Lepore credited the late Edward Bloustein, who was president of Rutgers at the time, and Peter Klein, an emeritus philosophy professor and longtime university leader, with supporting the plan to bring Fodor to Rutgers and build up the department.

“We got Jerry right at the peak of his career,” Lepore said. “He came in and everything changed. Rutgers got famous for philosophy. We started hiring great people, one by one.”

The university also established the Rutgers Center for Cognitive Science, which draws faculty and students from across computer science, philosophy, linguistics, psychology and other fields, and recently began offering an undergraduate major.

Pinker, in an interview, said the Rutgers center, and others like it, are often among the vanguard in discovering new knowledge. 

“The subject matter of how the human mind works can be approached from multiple fields,” Pinker said. “The centers are the way to drill into the traditional academic departments and get the flows of knowledge from different fields that all bear on the same subject.”

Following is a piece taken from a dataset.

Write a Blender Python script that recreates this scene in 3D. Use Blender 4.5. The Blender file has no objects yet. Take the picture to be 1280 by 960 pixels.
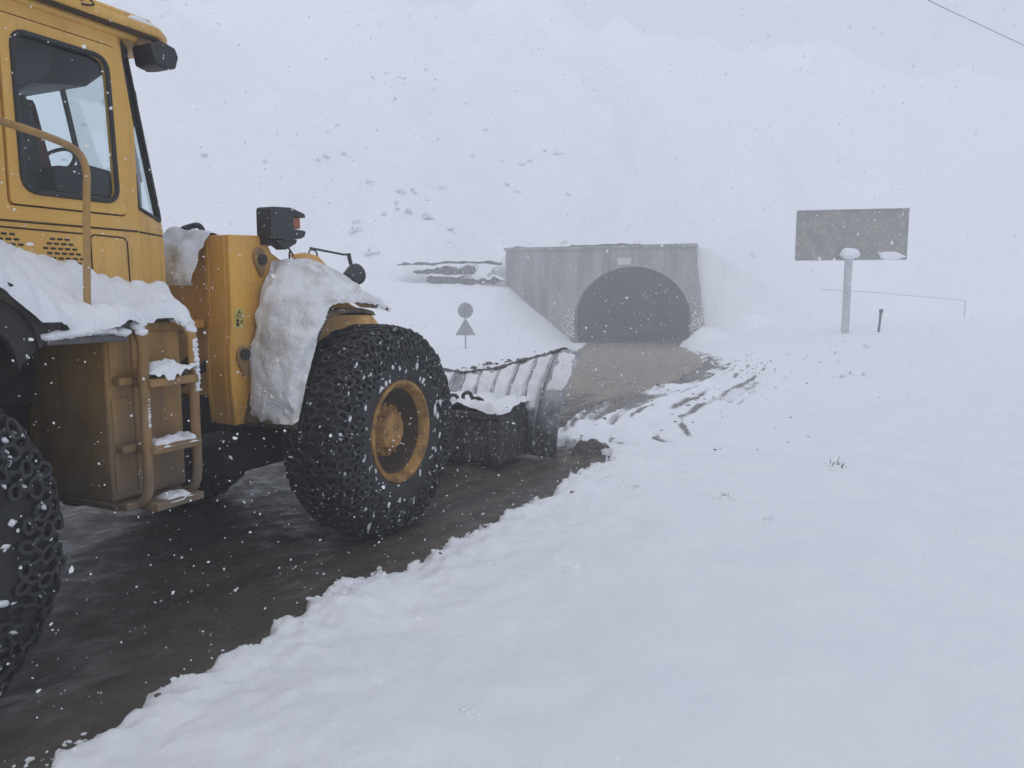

Indeed, Robin Zebrowski, DC '97, majored in psychology and English and minored in philosophy and cognitive science. She's now Chair of the Program in Cognitive Science at Beloit College in Wisconsin.

"I read so much Fodor as an undergraduate," said Zebrowski, who attended the memorial session. "He was larger than life."

Pinker as well as Carey and Dennett acknowledged in their presentations that they had their share of disagreements with Fodor, who could be scythe-sharp in his dismissal of ideas that he disagreed with. But they praised his overwhelming passion for ideas.

“You may not like what he had to say, but you are going to have to live with it unless you can refute it,” Dennett said. “And that was Jerry’s attitude again and again and again. You don’t like it? Then show what’s wrong with it. And that was not easy to do.

“It brought out the best in all of us.” 

Carey agreed.

“If it wasn’t for Jerry, I wouldn’t have thought about the issues in the way that I do,” she said. “It’s really hard for me to comprehend that this is a world where he no longer exists.”